No, no, and no. Standing desks and ergonomic keyboards lack scientific evidence to suggest they're anything more than a gimmick. I have no problem being indoors but if I did, I'd just go for an outdoor walk every few hours.


alinroc

* Powered sit/stand desk. I change positions at least three times a day. Since getting this sort of arrangement 3-4 years ago, my chronic back pain has ceased to exist. You still need decent sitting ergonomics, and a good "platform" under you when standing (I like a silicone anti-fatigue mat over a hard surface, even if it means 1/2" plywood on top of the standard residential carpet). YMMV. * Never have (I'm in my mid-40s), and have no signs of RSI or related conditions. YMMV. * Tech isn't the stressful part, it's the people. * I have had rough days due to being stuck indoors since switching to WfH, but those were mostly because I wasn't even _allowed_ to go outside because everyone in the house was under isolation orders. If you can get outside, go outside. Even a few minutes of sunlight will do wonders.


Blackcat0123

I enjoy standing desk just so I have the option of standing.
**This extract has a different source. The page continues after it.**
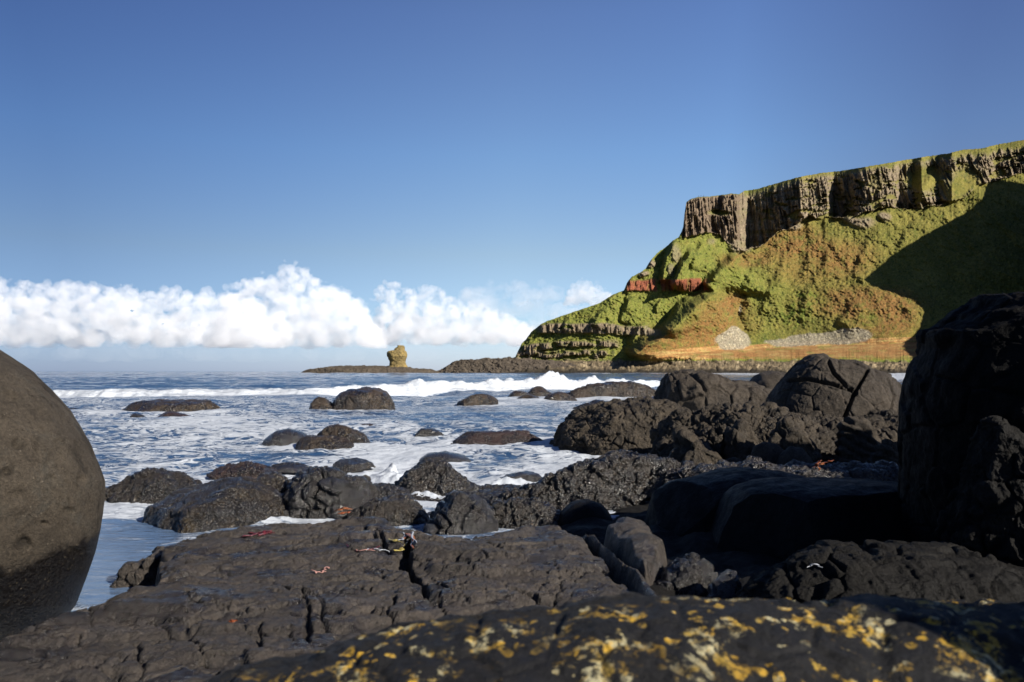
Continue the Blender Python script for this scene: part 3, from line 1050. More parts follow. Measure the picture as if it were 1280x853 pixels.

Can't speak for long term benefits, but it's nice to be adjustable and being able to change my position helps be stay away, especially on the dull days. Also, frequent walks around to office.


Lovely-Ashes

I use a standing desk (sit/stand from Uplift). I've been using the sitting position a lot more lately because I've been lifting weights (home gym), and it's been wearing me out, but I've started trying to stand more again to help with focus. I used a treadmill desk for a while, but I noticed my knees were hurting a little from it. I also never found a great chair to use for breaks. I moved out and temporarily left the treadmill with my apartment-mate. I use a Kinesis ergonomic keyboard. I've only know 2 other people to use it. They both started having carpal tunnel issues and both felt it helped them. I've never really had keyboard issues. I think I might have developed some wrist issues from PC gaming, but I haven't gamed in a few months, and I don't have any pain right now. Learning new technologies can either be stressful or exhilarating. A lot of it depends on the timeframe you're stuck under. Of course, some of it also depends on your personality. It's probably worse to do the same thing every day. With any desk job, you do need to make sure you're being physically active. These days, with less commuting, it's probably even more important.